Now, under one roof, the hulking metal buildings of the abandoned mine facility will house two each of youth soccer fields, volleyball courts, basketball courts and baseball batting cages as well as a pickle ball court and a shuffle board court.

That will all be in the shade and useful all through the hot summer,” said Burrus.

Smaller mine buildings already have been converted for indoor recreation with help from TPWD and the Roddick Youth Tennis Foundation. One houses two adult tennis courts and the other two youth or senior QuickStart Courts to be part of the Roddick International Tennis Center but eventually remaining in city ownership. The Leo Manzano Hike, Bike & Run Trail. with native plant and butterfly garden features, loops around them, another project that won TPWD backing.

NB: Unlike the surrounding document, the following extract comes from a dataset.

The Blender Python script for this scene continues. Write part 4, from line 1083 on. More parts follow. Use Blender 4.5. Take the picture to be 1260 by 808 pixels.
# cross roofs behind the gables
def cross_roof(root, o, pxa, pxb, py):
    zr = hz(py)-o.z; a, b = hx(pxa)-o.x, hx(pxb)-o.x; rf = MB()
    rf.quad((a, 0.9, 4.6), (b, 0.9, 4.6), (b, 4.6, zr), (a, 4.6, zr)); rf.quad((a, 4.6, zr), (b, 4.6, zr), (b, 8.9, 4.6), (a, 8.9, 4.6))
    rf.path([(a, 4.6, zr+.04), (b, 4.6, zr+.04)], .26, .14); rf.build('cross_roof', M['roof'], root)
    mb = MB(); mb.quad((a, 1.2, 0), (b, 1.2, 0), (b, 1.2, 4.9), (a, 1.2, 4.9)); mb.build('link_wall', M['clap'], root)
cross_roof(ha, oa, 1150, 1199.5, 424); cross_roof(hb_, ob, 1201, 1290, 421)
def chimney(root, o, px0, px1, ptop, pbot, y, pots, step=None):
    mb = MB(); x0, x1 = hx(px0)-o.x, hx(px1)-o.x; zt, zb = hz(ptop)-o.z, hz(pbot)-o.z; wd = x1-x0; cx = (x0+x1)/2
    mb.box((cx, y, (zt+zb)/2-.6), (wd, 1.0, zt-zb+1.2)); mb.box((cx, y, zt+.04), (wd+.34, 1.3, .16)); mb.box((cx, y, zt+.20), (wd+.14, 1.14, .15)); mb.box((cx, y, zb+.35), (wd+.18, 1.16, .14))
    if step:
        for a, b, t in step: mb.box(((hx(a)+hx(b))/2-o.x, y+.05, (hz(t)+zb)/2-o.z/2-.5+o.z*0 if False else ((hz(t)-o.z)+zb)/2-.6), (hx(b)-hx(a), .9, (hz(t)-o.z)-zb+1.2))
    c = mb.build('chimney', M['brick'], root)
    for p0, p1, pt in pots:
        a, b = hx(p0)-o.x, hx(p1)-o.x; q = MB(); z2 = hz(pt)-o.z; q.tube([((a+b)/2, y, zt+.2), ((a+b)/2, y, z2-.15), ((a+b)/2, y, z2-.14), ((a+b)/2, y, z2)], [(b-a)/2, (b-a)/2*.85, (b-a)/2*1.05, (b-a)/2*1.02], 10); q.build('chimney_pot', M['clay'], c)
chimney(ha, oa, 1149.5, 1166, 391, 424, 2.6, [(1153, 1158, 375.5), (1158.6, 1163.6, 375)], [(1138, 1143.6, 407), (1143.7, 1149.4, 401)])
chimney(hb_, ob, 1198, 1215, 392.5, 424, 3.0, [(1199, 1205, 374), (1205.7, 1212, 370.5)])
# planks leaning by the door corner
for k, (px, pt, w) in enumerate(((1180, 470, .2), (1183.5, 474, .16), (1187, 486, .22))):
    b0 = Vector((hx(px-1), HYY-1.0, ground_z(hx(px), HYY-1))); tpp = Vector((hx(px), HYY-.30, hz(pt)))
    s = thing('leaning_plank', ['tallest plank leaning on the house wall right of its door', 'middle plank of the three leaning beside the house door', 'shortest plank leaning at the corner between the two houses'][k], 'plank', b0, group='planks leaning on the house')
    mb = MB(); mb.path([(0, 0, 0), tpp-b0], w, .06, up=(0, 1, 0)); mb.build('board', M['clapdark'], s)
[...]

The city has two years from the time of receiving the grant contract to complete the project and Burrus said a TPWD site visit is expected by mid-May.

The Austin grant writer has been in on Quarry Park grant development from the beginning, working with successive parks committees, council members and at least three mayors.

This an example of what can happen when strong leadership makes up its mind to do something,” he said.

The federal Land and Water Conservation Fund (LWCF) State and Local Assistance Program, the Texas Large County and Municipality Recreation and Parks Account (Urban Parks Account), and the Texas Recreation and Parks Account (TRPA) provide matching grants to local governments for the acquisition and development of public parkland and recreation facilities. The Urban Outdoor, Non-Urban Outdoor, Small Community, Urban Indoor, and Non-Urban Indoor Grants are made available to Texas local governments based on population for the acquisition and/or development of public parkland. Funds available included $1,397,935 from the LWCF; $5,761,477 from the Urban Parks Account; and $8,709,081 from the TRPA.